Katz also discusses the question of intergenerational farming, noting the aging population of farmers.  He points to WWOOFing and other apprenticeship programs that link prospective farmers to farmers with farmland (91).  The best way to create a next generation of farmers, he says, is to make farming viable.  He points to the Salatins as an example of a thriving family farm.

In an important section, he discusses racism in the rural US, pointing out that 97% of farms are operated by white people, discussing the history of slavery, emancipation, and sharecropping that produced continuing dependence and poverty (93-4).  The USDA has historically denied African-American farmers access to credit due to racism, and attempts at financial restitution have largely failed, despite a successful lawsuit against the USDA (94-5).  He also discusses queer farming and rural living, which tends to be excluded from agrarian visions that privilege the heterosexual nuclear family (95).  At the same time, “queers have often been the first in the family to escape the farm, and the countryside, in search of other queers and queer culture in cities” (95).  Unfortunately, he concludes this chapter without saying much about any actual practices that would address heteronormativity and racism in farming: “any postmodern rural renaissance in the United States needs to be expansive, embracing multiculturalism and evolving identities.  If we want to get real about community-based food production, we have to encourage more folks to get involves in it—all kinds of people—and embrace whomever chooses to follow that calling and that path” (96).
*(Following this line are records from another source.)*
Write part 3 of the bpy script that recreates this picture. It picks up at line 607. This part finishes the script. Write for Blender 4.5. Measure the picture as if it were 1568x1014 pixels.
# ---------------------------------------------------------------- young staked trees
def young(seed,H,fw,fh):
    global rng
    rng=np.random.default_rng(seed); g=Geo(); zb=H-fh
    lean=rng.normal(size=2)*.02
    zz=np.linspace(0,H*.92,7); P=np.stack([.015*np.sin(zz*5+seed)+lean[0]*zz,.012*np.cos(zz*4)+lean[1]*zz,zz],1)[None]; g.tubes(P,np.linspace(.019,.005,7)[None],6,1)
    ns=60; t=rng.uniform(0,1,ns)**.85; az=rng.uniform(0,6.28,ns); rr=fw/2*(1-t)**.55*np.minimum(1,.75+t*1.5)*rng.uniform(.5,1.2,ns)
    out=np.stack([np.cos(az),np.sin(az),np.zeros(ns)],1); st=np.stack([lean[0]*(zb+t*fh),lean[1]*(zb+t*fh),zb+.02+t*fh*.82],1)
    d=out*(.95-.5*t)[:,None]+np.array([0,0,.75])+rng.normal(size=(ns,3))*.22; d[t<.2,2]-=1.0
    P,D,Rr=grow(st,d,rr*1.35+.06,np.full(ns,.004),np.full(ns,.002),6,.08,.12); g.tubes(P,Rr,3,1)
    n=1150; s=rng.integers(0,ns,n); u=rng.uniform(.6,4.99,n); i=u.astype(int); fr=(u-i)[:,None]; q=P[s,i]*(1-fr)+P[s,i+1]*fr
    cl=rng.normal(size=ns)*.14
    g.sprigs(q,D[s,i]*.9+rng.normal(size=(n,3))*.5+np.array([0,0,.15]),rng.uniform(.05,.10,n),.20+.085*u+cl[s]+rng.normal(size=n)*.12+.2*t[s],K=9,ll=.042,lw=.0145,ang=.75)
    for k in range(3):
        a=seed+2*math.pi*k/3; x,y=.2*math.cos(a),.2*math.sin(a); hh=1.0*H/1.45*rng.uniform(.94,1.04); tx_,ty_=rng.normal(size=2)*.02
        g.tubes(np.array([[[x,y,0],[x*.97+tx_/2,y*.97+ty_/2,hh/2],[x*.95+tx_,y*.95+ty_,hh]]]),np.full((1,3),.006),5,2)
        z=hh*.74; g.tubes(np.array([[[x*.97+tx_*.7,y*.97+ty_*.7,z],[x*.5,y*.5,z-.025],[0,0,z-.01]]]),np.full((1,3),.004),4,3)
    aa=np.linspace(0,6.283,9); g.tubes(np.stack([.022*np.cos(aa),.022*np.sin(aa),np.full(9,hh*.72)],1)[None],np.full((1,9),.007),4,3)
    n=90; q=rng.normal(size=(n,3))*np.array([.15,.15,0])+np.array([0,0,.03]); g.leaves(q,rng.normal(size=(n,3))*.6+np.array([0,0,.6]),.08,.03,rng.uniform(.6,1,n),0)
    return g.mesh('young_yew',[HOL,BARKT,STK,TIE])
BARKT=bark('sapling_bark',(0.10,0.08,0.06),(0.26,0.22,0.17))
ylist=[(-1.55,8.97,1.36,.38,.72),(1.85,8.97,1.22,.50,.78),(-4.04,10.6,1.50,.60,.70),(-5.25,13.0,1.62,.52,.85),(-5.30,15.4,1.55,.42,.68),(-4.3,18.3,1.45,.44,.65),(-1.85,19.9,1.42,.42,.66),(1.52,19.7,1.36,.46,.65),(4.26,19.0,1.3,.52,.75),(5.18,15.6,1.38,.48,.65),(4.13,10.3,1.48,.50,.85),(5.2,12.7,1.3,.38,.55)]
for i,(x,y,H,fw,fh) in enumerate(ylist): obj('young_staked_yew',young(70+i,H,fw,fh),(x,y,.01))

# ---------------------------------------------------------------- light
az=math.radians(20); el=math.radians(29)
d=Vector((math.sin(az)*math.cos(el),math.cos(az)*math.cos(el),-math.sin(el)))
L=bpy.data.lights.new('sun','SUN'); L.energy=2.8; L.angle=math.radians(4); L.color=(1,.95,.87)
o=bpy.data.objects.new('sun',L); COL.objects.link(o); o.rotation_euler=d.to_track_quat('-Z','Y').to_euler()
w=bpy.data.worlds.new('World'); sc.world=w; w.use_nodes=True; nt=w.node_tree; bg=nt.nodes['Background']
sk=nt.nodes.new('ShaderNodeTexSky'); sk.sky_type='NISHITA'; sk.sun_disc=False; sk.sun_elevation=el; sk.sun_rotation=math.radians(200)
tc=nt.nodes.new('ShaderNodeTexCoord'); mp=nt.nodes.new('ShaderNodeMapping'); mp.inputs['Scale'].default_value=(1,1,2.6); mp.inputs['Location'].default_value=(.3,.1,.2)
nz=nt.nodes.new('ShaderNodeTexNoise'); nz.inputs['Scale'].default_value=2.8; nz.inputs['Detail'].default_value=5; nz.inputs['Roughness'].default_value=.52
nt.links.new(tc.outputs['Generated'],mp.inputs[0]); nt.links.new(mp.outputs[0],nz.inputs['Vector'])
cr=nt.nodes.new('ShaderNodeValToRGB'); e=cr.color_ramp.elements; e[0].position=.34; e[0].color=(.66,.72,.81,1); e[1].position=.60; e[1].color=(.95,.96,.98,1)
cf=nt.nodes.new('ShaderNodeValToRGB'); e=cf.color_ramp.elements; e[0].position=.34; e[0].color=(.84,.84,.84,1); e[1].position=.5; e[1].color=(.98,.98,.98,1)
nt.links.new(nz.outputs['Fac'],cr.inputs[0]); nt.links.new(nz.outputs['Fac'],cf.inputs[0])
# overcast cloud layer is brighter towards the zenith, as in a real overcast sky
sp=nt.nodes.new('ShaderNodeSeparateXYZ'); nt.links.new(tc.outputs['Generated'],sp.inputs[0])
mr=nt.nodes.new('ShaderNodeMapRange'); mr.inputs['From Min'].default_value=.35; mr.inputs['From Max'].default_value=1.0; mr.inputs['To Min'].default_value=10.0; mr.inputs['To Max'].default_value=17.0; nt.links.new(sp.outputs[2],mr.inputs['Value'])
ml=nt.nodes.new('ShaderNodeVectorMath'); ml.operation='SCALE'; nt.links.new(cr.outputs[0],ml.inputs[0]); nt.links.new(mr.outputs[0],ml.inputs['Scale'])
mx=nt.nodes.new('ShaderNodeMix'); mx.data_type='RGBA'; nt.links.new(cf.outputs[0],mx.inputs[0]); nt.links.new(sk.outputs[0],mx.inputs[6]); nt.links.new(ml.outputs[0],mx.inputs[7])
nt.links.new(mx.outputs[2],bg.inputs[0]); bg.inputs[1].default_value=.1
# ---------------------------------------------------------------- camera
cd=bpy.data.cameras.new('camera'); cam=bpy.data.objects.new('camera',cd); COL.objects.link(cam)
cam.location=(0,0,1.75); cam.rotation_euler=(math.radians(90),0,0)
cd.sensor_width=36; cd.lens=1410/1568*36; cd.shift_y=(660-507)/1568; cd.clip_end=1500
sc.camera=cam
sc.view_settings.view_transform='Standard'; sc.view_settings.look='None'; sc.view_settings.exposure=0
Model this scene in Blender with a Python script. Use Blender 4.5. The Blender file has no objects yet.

The chapter moves onto urban food production, where he discusses soil contamination and soil remediation (96-7), Victory Gardens in the U.S. and urban farming in Cuba (97), and other examples to foreground the promise and significance of urban farming and gardening.  Often these gardens are just a way of growing food for oneself and others, and it’s rare that urban farms can generate income if land payments are factored in; however, some are viable: “by partnering with nonprofit organizations, public agencies, generous benefactors, land trusts, or land outside the city, some urban farms have been able to generate income to fairly compensate the farmers” (98).  Other urban gardens are hosted by schools and housing developments (99).  He also briefly discusses permaculture (100) and urban farm animals (101).  He also covers the legacy of guerrilla gardening and points out that it often results in established community gardens (106).  He focuses in on a struggle to save a community garden in New York, linking it again to real estate and land values: “developers like large, continuous areas to work with, an housing is a more tangible good than gardens and is more likely to bring financial gain to the owners of the properties… gardens are regarded as an inefficient use of land once more lucrative opportunities develop” (107).  The gardeners organized petitions, lawsuits, rallies and direct action.  Eventually the City was pressured into negotiations, and a celebrity bought the land and donated it to a public land trust (109).  He also discusses a large farm in LA that served poor immigrant communities in 14 acres of garden plots, which was partially bulldozed and the struggle was ongoing as the book went to press (109-112).

Finally, he discusses struggles around farm labour.  He points to pesticide poisoning and other forms of exploitation faced by farm workers (113-4).  He discusses boycotts and fairtrade as tactics to address exploitative conditions, while highlighting the limits of fair trade: though fair trade projects create on a limited scale a more benevolent model of trade, they do not really alter or challenge a global trading system that favors big players and disempowers small growers and farm workers… our consumption of luxury imports—‘fair trade’ or not—encourages dependency on global trade rather than food security and food sovereignty (115).